Taki mały słoiczek starczy mi na kilka[ 3-4] podejść, nie radzę robić nutelli w dużych :] Mama zrobiła mi małe słoiczki, więc nacieszę się nutellą i mam spokój na długi, długi czas! A jak mi się zachce to otworzę następny słoiczek, znów zjem ze 4 wafle, trochę podje mój mąż, będzie po słoiczku i poczekam na kolejną nutellową chcicę.

sobota, 6 października 2012

Aktualizacja cyferek




Mało rzeczy jest w stanie wyprowadzić mnie z równowagi w sobotę. Sobota to sobota i jako mój ukochany dzień tygodnia z góry skazany jest na sukces.

Dziś wstałam, luknęłam za okno, stwierdziłam,ze nie pada i postanowiłam szybko czmychnąć na dwór,zeby pobiegać chociaż pół godzinki.

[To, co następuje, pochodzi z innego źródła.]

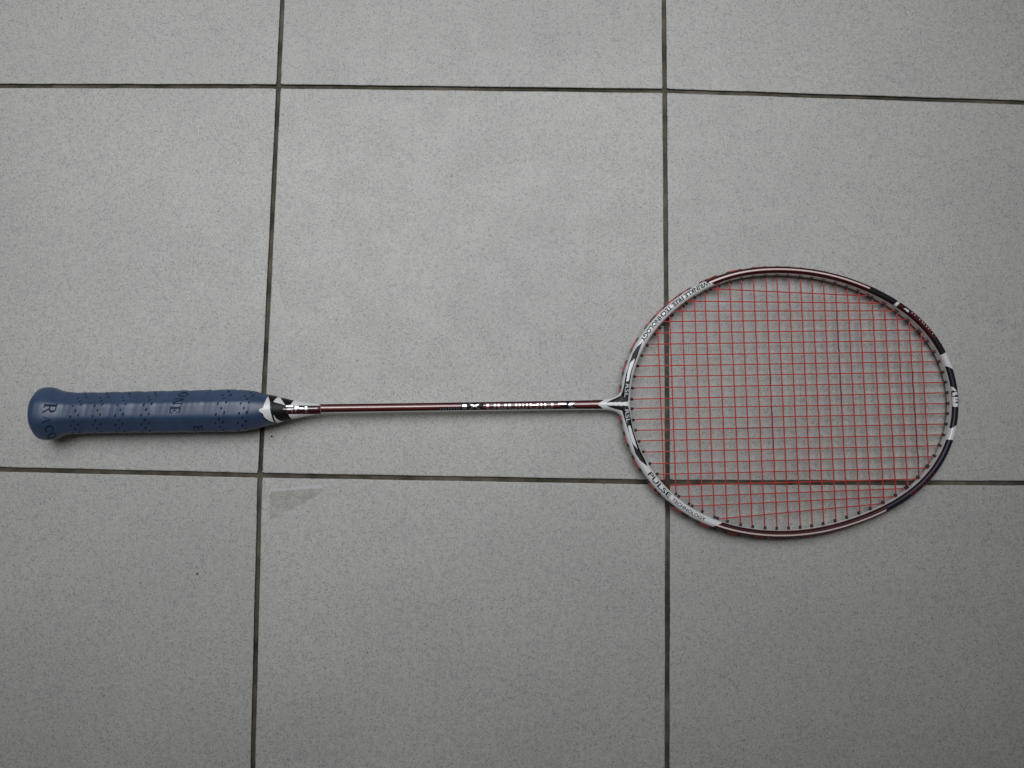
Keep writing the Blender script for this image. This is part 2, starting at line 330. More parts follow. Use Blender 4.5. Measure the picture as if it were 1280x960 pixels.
# ---------------------------------------------------------------- scrap of old clear tape on the tile
def tape_material():
    m, nt, b = nodes_of("yellowed_clear_tape")
    tc = nt.nodes.new("ShaderNodeTexCoord")
    n = nt.nodes.new("ShaderNodeTexNoise"); n.inputs["Scale"].default_value = 120; n.inputs["Detail"].default_value = 4
    nt.links.new(tc.outputs["Object"], n.inputs["Vector"])
    a = ramp(nt, n.outputs["Fac"], [(0.34, (0.03, 0.03, 0.03)), (0.66, (0.115, 0.115, 0.115))])
    nt.links.new(a, b.inputs["Alpha"])
    b.inputs["Base Color"].default_value = (0.29, 0.275, 0.235, 1)
    b.inputs["Roughness"].default_value = 0.6
    return m
def tape_edge_material():
    m, nt, b = nodes_of("lifted_tape_edge")
    tc = nt.nodes.new("ShaderNodeTexCoord")
    n = nt.nodes.new("ShaderNodeTexNoise"); n.inputs["Scale"].default_value = 200
    nt.links.new(tc.outputs["Object"], n.inputs["Vector"])
    a = ramp(nt, n.outputs["Fac"], [(0.3, (0.4, 0.4, 0.4)), (0.7, (0.6, 0.6, 0.6))])
    nt.links.new(a, b.inputs["Alpha"])
    b.inputs["Base Color"].default_value = (0.72, 0.73, 0.76, 1)
    b.inputs["Roughness"].default_value = 0.35
    return m
def slab(name, pts, z0, z1, parent, mat):
    n = len(pts)
    v = [(x, y, z0) for x, y in pts] + [(x, y, z1) for x, y in pts]
    f = [tuple(range(n, 2 * n)), tuple(range(n - 1, -1, -1))] + [(k, (k + 1) % n, n + (k + 1) % n, n + k) for k in range(n)]
    return pydata(name, v, f, parent, [mat], smooth=False, scale=1.0)
tape = bpy.data.objects.new("tape_scrap", None)
tape.location = (0.0078, -0.012, 0.0002)
COL.objects.link(tape)
tape["label"] = "faint yellowed scrap of clear tape stuck to tile below the blue grip"
tape["category"] = "tape"
def rel(pts): return [(x - 0.0078, y + 0.012) for x, y in pts]
film = [(0.0070, -0.0118), (0.0210, -0.0107), (0.0330, -0.0097), (0.0440, -0.0090), (0.0478, -0.0098), (0.0462, -0.0112), (0.0425, -0.0130), (0.0400, -0.0152), (0.0352, -0.0166), (0.0322, -0.0196), (0.0262, -0.0212), (0.0232, -0.0243), (0.0176, -0.0262), (0.0130, -0.0297), (0.0072, -0.0312), (0.0058, -0.0262), (0.0066, -0.0216), (0.0060, -0.0170)]
slab("film", rel(film), 0.0, 0.00006, tape, tape_material())
slab("lifted_edge", rel([(0.0068, -0.0117), (0.0060, -0.0106), (0.0230, -0.0088), (0.0440, -0.0062), (0.0452, -0.0088), (0.0330, -0.0095), (0.0210, -0.0105)]), 0.00002, 0.00012, tape, tape_edge_material())

# ---------------------------------------------------------------- two crumbs of grit on the tiles
def crumb(loc, r, col, label, seed):
    rnd = random.Random(seed)
    bm = bmesh.new()
    bmesh.ops.create_icosphere(bm, subdivisions=2, radius=r)
    for v in bm.verts: v.co *= rnd.uniform(0.75, 1.2); v.co.z *= 0.55
    me = bpy.data.meshes.new("grit_crumb"); bm.to_mesh(me); bm.free()
    o = link("grit_crumb", me, None, [plain("grit", col, 0.8)], smooth=True)
    o.location = (loc[0], loc[1], r * 0.5)
    o["label"] = label; o["category"] = "crumb"; o["group"] = "crumbs of grit on the floor"
crumb((-0.0435, -0.0712), 0.0008, (0.20, 0.11, 0.04), "tiny orange brown crumb on the lower left tile below the grip", 3)
crumb((0.0060, 0.0288), 0.0007, (0.02, 0.02, 0.025), "tiny black crumb on the middle tile just under the racket cone", 4)

# ---------------------------------------------------------------- the racket (local millimetres: X along the axis from butt to tip, Z up)
racket = bpy.data.objects.new("badminton_racket", None)
racket.matrix_world = Matrix(((0.999375, -0.03146, 0.016119, -0.16457), (0.031456, 0.999505, 0.000507, 0.04186), (-0.016127, 0.0, 0.99987, 0.0165), (0, 0, 0, 1)))
COL.objects.link(racket)
racket["label"] = "badminton racket with blue wrapped grip, maroon and white frame and red strings"
racket["category"] = "badminton racket"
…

Wybiegłam i po dosłownie 2 minutach było gwałtowne oberwanie chmury:( no to się schowałam pod jakimś daszkiem i czekam, bo może to chwilowe. W międzydzasie niewiadomo skąd pojawił się koło mnie Pan Menel. Szkoda, że potencjalni pracodawcy nie widzą we mnie tej samej osoby co on - "pani kierownik, poratuje pani 50groszami? da szefowa?"... był na tyle upierdliwy, że podbiegłam pod inny daszek. I postałam tak chwilę, stwierdziłam, że nie ma sensu i postanowiłam wrócić.  Biegnąc w stronę domu mijam parking, z którego jakiś mądry i bardzo spieszący się facet wyjechał z prędkością znacznie przekraczajacą tą dopuszczalną i by mnie potrącił. Odskoczyłam, ale poślizgnęłam się na błocie, wylądowałam w kałuży i teraz strasznie boli mnie kostka.

Także miało być pięknie, a wyszło jak zawsze;]

Ale to nic. Sobota to sobota i na pewno jeszcze będzie fajnie.

Szkoda tylko, że tak pada, miałam zamiar dziś wyjść na długi spacer i pozachwycać się pięknej polskiej złotej jesieni. Drzewa są piękne, takie kolorowe. Jesli nie dziś, to może jutro się uda.

wtorek, 2 października 2012

Jakie matki takie dziatki

jakie to prawdziwe!

bardzo, podoba mi się ta akcja.

Tzn "podoba się" to może złe sformułowanie- popieram ją z całego serca.

Dzieci biorą przykład z rodziców, a ja wzorowałam się na mojej mamie aż za bardzo.

Mama nigdy się nie malowała, nie kupowała nowych, modnych ciuchów, nie chodziła w butach na obcasach, nie chodziła do fryzjera no i jadła...w sumie to chyba "byle jak".

W domu obiad był zawsze. I dla wszystkich, bez względu na to, czy obiad mieli zjeść tylko domownicy, czy niespodziewanie wpadł pułk wygłodniałych żołnierzy. Poza tym, mama zawsze jadła po przyjściu do domu, czy to ze sklepu, czy z odwiedzin, zawsze szło się od razu do kuchni, która z resztą była na wprost wejścia do domu. Jakby czasem ktoś zapomniał, gdzie należy się udać.

 Mama zawsze też musiała po obiedzie zjeść kromkę chleba. Jadła dużo słodyczy, miała nadwagę i na moje chęci rozpoczęcia diety odpowiadała "a tam, będziesz się odchudzać"...

Kocham moją mamę najbardziej na świecie, jest najwspanialsza, ale niestety te złe nawyki skopiowałam od niej w 100%.  I w przyszłości chciałabym aby moje dzieci skopiowały ode mnie te lepsze nawyki. A żebym miała zdrowe nawyki, to muszę nad nimi wciąż pracować.

Październik ogłosiłam miesiącem przemiany i od wczoraj ćwiczę brzuszki i więcej chodzę. Nie korzystam w ogóle z samochodu i wszędzie gdzie się da staram się chodzić z buta. No i przede wszystkim myślę optymistycznie i nie dam się jesiennej depresji, co to to nie!